Mt 16,21-28: “Si alguno quiere venir en pos de mí, que se niegue a sí mismo, tome su cruz y me siga”.
Si el Padre había revelado a Simón que Jesús era el Mesías, el Hijo de Dios vivo, y los otros discípulos lo habían escuchado, era momento para abrir a las claras los entresijos de su mesianismo. La primera parte del episodio que recogía el evangelio del domingo anterior había dejado a un Simón triunfante convertido en Pedro, piedra de la Iglesia, con poder para atar y desatar en tierra y cielo. Esta segunda parte revela que Simón-Pedro está lejos de conocer lo que significa que Jesús es Mesías, porque interpreta al modo humano, y ha de emprender un camino de verdadero seguimiento, dejando que Jesús vaya delante y él lo siga detrás. El hombre es un ser de aprendizaje continuo donde la presunción de sabiduría es una muestra de que sigue haciendo falta discipulado. Ya lo anticipaba el viejo Solón de Atenas: “Mientras envejezco, aprendo”. La actitud del cristiano habría de ser la de continuo aprendiz. Por medio de cuántas personas, acontecimientos y movimientos internos Dios enseña; por supuesto a través de su Palabra. No deja de ofrecernos ocasión para aprender y acercarnos más a su misterio.

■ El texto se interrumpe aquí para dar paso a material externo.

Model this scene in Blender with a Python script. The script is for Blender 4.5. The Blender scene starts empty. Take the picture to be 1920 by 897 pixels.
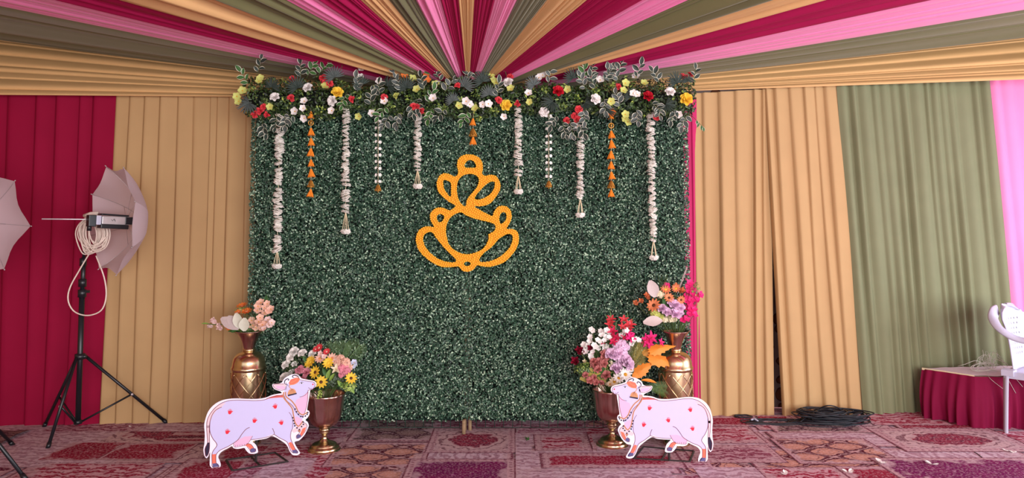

Las correcciones a Dios son frecuentes, lo que no deja de encubrir un despropósito arrogante. Aparecen cuando asoma de uno y otro modo la cruz. Las expresiones: “negarse a sí mismo”, “tomar su cruz”, resultan enigmáticas y dadas a interpretaciones confusas, vinculadas a perder y salvar la vida con dos conceptos de vida: la presente y la futura, la pasajera y la eterna. El recurso a la teología más primitiva puede iluminar el sentido de esta cruz personal integrada en la de Cristo. Según esta teología el mundo fue creado con el signo de la cruz, porque estaba configurado conforme a Cristo crucificado. Esta cruz “cósmica” significa que todo está abarcado y abrazado por el Salvador, todo acogido y ofrecido. Nuestra vida está injertada en esta historia de la salvación donde cargar con nuestra cruz y seguir al Señor implica buscar y aceptar nuestra posición en el mundo y dejarnos hacer al modo de Aquel por el cual hemos sido hechos nosotros. “Cargar con la cruz” no es inicialmente un ejercicio ascético, de aceptación esperanzada de los momentos duros y sufrientes, aunque también recoja esto, sino que indica más bien participar del misterio del amor de Dios dejándonos servir por Él y poniéndonos al servicio de los otros; sabernos con un lugar importante y, al mismo tiempo, en camino para situarnos allí donde Dios nos pide, en una posición dinámica y no estática, de cambio, de vida.
El primer deber de cualquier persona habla de vida: proteger, cuidar, promocionar, amar… la vida propia. Pero las atenciones hacia una vida y hacia otra, pasajera y eterna (llamémoslas así), no coinciden exactamente. El Maestro insta a trabajar por la segunda en base a que esta es la verdadera y la perenne, la que acerca a Cristo y recibirá una paga justa de Él. En otros términos podría decirse que esta vida a la que invita Jesús corresponde con el fin para el que hemos sido creados; permite desarrollar las facultades (o talentos) propias y aproxima a la felicidad. La otra vida apega a los deseos y preferencias más primarias, pretende la felicidad en experiencias temporales a veces de gran intensidad, pero fugaces.
Ambas merecen un tiempo de aprendizaje, pero si no llegan a conciliarse se convierten en rivales. El anhelo de vida empuja a extraer el jugo de lo que esta vida ofrece, pero la experiencia indica que no llega a satisfacer completamente, ni siquiera remotamente. La integración de lo más inmediatamente vital en el contexto de una Vida divina, permite adentrarse en otro ámbito de mayor amplitud que parece aportar un sentido ausente de otro modo (aunque no exento de fisuras o lagunas).
¿A quién ofrecemos nuestra atención? ¿Discípulos de quién o de quiénes? La revelación de las cosas de este mundo promete mucho, aunque suelen defraudar. La revelación de Jesucristo como Salvador, desvela su identidad, pero no exime de una búsqueda para percibir y vivir realidad su presencia entre nosotros. Aprendizaje de corto o largo alcance con calidades de mediocridad o de excelencia. Algo tendrá que decir nuestro corazón para señalarnos dónde encuentra paz y enjundia y dónde tiempo perdido e insatisfacciones constantes, dónde nos convertimos pronto en maestros que creen saberlo todo y no tienen nada que enseñar y dónde el discipulado se allega al Maestro que abre paulatinamente los secretos de la vida verdadera.